After a year, the Disney Corporation put Colin in charge of all international productions of Lion King. He moved to New York and bought an apartment – where he spent exactly four weeks of the next two years. He traveled the world, casting various companies (the most exciting part of his job, he says), training them and sending them out to Germany, Trinidad, the Netherlands, Australia, London, Japan, Brazil, Switzerland and the U.S.

The second casting call in Trinidad was answered by a lovely young woman named Jennlee Shallow. “Usually, we had an actor with us to run lines with the people auditioning,” Colin says. “But that day, he wasn’t there and I read a romantic scene between Simba and Nala with her.”

Jennlee starred as Nala for three years in productions in Germany and Australia, and in 2007 she and Colin were married.

He spent seven years with Disney, then the couple moved to Chicago and bought an apartment.

Colin was music director for the four-year run of Wicked that broke every existing attendance record. At that point, he decided to take a year off and pursue a graduate degree in composing music for films. Then, in 2009, he received an email from his friend, Paul Libman, composer of the American Folklore Theater (AFT) shows Muskie Love, A Cabin with a View and Cheeseheads: The Musical. The email mentioned that a little theater in the woods in far northeastern Wisconsin needed a music director for the summer. Colin took the job and was charmed by the company, the setting and the audience – a feeling that was instantly mutual. Doc Heide observed that Colin encouraged performers to “tickle the ears of our patrons and warned us away from ‘lumpen’ phrasing.”

Part of the appeal of working with AFT is that it allows Colin time to continue his work with “big” musicals and to produce arrangements and orchestrations for AFT summer shows during the “off season.” A few years ago, he suggested that the company purchase a computerized keyboard and music software that could be used to recreate just about any instrument or sound in the known universe. It was, he said, “like having a paintbox with a thousand colors.”

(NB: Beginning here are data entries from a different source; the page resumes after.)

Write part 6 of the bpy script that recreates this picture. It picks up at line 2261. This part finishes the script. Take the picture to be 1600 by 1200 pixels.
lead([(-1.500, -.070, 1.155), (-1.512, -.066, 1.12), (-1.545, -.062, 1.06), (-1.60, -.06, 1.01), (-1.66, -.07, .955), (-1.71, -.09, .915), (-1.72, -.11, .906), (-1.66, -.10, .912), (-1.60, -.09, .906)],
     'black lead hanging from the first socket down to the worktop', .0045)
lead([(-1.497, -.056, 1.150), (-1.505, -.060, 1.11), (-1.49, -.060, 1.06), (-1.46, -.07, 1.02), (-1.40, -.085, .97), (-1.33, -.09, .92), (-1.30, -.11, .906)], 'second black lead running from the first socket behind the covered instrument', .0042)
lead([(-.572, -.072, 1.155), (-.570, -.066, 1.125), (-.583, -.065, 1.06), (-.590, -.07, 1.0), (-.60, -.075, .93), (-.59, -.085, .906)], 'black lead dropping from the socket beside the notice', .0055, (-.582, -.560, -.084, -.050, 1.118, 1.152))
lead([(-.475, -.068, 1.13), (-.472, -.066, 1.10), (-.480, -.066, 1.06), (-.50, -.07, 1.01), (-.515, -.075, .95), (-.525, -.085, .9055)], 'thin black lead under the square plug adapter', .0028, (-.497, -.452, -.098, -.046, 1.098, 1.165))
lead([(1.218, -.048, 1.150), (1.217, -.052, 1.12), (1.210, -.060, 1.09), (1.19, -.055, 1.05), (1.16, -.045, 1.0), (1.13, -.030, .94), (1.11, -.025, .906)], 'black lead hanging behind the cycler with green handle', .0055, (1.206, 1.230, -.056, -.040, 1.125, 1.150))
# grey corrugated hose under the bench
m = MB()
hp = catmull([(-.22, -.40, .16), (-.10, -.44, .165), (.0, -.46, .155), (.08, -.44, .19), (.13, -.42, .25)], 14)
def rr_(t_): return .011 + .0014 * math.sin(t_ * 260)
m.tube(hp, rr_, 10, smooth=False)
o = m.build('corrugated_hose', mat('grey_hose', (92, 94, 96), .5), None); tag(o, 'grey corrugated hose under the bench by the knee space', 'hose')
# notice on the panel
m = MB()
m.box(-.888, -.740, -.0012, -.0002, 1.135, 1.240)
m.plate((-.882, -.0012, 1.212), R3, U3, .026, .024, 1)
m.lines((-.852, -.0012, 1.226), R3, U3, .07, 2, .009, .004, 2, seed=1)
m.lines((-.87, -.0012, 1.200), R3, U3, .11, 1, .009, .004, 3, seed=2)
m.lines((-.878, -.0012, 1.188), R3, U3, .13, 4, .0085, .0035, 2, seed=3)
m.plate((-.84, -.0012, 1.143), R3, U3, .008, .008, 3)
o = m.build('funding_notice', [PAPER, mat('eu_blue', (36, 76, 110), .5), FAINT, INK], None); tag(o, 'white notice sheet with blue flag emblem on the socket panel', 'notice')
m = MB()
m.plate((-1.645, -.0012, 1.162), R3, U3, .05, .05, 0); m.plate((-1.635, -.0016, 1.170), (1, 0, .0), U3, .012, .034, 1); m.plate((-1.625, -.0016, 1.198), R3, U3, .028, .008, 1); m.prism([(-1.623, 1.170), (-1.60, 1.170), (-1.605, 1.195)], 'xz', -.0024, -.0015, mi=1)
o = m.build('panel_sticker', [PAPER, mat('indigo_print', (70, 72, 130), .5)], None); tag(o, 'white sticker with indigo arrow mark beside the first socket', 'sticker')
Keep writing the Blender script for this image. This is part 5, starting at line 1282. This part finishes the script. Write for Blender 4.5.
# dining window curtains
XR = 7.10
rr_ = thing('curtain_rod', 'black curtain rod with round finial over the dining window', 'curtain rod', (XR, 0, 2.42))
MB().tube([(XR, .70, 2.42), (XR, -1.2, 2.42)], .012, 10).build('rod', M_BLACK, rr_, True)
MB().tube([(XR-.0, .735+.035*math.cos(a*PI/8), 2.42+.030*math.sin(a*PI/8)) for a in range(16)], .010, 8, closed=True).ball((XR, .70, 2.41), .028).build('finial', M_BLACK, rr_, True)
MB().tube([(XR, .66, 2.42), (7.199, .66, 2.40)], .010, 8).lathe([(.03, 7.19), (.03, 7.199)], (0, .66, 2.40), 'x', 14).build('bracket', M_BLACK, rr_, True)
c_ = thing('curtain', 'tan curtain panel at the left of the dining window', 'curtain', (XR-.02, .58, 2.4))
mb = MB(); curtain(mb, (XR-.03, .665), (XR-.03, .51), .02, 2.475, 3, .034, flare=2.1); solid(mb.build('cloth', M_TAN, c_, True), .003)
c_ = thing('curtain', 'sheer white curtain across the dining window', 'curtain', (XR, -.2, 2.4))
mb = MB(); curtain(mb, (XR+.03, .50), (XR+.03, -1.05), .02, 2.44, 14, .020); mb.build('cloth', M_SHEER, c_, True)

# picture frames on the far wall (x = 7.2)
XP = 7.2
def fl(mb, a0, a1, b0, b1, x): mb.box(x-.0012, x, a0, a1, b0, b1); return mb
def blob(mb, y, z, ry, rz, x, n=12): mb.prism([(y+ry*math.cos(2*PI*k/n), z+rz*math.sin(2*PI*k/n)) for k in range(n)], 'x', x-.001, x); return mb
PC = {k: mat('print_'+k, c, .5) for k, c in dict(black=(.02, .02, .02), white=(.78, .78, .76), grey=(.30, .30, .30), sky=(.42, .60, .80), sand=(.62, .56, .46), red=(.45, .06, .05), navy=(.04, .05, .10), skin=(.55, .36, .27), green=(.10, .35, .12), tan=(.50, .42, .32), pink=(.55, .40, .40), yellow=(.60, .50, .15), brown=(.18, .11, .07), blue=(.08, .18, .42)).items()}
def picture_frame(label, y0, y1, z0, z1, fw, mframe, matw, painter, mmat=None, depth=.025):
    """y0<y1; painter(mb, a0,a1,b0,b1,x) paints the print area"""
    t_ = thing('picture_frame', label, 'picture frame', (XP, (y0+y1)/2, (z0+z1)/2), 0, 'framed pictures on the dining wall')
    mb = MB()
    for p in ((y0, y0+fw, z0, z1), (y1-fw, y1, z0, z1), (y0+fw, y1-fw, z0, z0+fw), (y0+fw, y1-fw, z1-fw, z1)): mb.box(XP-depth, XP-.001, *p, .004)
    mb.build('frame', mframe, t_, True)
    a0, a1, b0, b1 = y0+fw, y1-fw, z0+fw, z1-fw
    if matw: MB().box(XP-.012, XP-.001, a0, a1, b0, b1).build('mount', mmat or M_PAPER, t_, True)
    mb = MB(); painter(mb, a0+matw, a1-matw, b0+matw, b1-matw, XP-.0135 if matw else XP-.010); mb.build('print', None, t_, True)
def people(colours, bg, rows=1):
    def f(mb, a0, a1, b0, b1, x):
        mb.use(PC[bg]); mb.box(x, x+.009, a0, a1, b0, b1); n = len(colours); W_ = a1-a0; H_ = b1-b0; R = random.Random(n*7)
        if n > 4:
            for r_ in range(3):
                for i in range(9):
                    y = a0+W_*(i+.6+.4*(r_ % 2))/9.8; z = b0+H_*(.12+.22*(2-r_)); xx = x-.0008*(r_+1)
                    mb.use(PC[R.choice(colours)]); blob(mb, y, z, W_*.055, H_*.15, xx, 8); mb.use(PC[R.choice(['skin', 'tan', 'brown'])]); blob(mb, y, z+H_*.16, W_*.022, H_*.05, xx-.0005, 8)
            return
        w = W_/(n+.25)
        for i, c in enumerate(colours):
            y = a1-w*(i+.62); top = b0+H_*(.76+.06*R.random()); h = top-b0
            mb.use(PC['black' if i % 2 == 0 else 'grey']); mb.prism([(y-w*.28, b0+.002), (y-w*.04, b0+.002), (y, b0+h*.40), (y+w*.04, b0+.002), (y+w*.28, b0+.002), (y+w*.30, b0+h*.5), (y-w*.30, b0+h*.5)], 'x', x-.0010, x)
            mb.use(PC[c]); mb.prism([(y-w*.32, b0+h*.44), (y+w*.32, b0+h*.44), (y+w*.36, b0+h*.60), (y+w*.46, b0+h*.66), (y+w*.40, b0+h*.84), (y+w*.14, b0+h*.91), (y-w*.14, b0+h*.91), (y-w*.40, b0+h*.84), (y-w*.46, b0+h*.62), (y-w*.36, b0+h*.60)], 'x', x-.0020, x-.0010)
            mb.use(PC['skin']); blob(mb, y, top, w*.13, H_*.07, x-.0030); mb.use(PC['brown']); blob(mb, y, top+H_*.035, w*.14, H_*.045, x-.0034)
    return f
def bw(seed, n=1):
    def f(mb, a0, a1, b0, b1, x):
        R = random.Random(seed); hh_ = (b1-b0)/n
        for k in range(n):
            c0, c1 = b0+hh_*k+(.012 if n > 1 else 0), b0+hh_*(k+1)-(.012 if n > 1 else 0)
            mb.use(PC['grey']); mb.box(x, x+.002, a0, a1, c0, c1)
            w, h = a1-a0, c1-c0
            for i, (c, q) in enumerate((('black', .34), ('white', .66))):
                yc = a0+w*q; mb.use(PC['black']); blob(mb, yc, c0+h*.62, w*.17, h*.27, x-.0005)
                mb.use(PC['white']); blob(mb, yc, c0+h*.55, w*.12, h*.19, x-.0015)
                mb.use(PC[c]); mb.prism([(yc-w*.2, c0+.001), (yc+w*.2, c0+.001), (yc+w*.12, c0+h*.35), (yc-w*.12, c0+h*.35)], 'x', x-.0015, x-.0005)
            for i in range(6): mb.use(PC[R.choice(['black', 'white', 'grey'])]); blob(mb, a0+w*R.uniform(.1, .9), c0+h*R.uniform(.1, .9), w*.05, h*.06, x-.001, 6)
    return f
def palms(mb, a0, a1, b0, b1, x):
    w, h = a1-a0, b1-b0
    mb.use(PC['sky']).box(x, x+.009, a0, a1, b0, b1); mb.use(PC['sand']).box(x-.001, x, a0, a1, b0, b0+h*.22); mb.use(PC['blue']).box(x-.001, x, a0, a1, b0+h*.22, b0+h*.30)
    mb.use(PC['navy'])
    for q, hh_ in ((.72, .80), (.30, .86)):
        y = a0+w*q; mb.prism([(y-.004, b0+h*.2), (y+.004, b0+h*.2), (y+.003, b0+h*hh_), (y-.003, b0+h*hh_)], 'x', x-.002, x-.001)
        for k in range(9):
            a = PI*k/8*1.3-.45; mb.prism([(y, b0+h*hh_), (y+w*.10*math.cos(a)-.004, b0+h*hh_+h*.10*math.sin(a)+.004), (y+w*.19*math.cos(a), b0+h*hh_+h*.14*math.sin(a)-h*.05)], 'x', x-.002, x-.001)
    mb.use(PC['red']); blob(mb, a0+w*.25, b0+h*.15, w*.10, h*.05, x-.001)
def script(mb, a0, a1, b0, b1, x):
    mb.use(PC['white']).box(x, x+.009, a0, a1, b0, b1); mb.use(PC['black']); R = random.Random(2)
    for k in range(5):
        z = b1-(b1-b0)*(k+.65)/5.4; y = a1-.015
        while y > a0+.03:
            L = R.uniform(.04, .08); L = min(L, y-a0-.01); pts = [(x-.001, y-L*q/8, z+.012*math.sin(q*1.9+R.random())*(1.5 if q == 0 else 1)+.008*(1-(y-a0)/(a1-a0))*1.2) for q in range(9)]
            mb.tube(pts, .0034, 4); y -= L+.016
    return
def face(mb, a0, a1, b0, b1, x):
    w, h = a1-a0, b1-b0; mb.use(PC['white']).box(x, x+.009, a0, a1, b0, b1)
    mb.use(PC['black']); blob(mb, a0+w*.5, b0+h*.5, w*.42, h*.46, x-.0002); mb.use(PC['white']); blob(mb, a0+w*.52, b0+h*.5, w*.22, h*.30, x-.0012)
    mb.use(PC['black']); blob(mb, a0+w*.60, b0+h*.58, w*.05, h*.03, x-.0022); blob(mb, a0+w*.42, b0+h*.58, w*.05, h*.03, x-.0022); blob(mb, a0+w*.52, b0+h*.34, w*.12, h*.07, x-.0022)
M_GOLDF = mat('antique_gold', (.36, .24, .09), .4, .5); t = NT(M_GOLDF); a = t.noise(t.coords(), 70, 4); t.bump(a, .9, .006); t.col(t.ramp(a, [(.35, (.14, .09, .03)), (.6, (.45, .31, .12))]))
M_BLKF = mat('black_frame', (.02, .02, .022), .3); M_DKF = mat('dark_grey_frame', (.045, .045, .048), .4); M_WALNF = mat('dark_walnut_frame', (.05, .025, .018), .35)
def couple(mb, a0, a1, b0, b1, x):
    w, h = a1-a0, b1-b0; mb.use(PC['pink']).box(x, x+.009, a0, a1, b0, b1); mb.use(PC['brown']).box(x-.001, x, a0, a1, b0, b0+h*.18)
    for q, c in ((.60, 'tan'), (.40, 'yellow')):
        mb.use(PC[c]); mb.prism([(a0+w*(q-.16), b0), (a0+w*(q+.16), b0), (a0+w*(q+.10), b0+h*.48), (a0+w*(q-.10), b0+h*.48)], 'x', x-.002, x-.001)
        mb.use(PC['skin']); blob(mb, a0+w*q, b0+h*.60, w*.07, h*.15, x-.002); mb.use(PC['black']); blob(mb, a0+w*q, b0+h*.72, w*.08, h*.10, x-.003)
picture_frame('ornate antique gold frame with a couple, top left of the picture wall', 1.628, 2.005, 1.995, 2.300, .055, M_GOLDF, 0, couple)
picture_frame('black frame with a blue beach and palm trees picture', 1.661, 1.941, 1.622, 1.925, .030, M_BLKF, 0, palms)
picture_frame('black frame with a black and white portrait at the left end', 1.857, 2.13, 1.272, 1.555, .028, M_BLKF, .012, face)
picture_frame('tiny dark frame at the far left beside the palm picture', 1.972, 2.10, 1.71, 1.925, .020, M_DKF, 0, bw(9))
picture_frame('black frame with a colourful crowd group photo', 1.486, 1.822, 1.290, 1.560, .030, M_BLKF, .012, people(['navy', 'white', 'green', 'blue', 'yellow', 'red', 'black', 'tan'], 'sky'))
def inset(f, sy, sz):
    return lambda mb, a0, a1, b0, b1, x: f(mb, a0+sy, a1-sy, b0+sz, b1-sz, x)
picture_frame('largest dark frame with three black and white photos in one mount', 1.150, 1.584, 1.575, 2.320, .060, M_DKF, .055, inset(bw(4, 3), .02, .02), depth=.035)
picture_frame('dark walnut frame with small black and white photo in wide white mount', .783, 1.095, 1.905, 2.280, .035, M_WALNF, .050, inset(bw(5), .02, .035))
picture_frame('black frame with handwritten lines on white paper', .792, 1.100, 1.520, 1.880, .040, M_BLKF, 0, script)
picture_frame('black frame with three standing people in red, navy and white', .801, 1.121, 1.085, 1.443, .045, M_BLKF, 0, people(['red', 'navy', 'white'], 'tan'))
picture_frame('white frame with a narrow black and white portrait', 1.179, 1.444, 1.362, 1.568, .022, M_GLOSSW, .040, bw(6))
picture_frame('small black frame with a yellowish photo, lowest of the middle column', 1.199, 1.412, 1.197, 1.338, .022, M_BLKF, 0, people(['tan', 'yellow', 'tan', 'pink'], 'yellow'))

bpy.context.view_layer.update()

In May 2011, the day before rehearsals began, the computer with Colin’s winter’s work was hooked to AFT’s printer. “We had high hopes,” he said, “that hundreds of beautiful sheets of music would soon come wafting forth. And they did – in what appeared to be Ancient Egyptian script.” Not to worry; theater thrives on drama. The computer and printer were coaxed into speaking a common language, and rehearsals began apace.

While Jennlee was appearing in Cirque Du Soleil in Las Vegas, the couple lived there. A year or so ago, they moved to Los Angeles, and Jennlee spent several months singing in a jazz cabaret in China. They recently moved to New York. Jennlee has been cast in a production of Dreamgirls at the Ivoryton Playhouse in Connecticut and Colin will take four weeks off from AFT to take Wicked to the Hobby Theatre in Houston. This winter, he’ll be the music director of the musical version of A Christmas Story at Madison Square Garden.

The little theater in the woods is a long way from the 8,000-seat Royal Albert Hall, but its pull on the heart is strong. “It takes so much more effort, with the space and the environment, to put on a show outdoors every night,” Colin says. He adds that some theater people who have spent all of their lives in cities are actually afraid of country life. Obviously, not a problem for Colin, who chats happily backstage amid the mosquitoes and the resident raccoon.

And, the good news: he hasn’t purchased property in Door County – a move that in the past has too often led to an imminent move far away. It looks as though he’ll be around.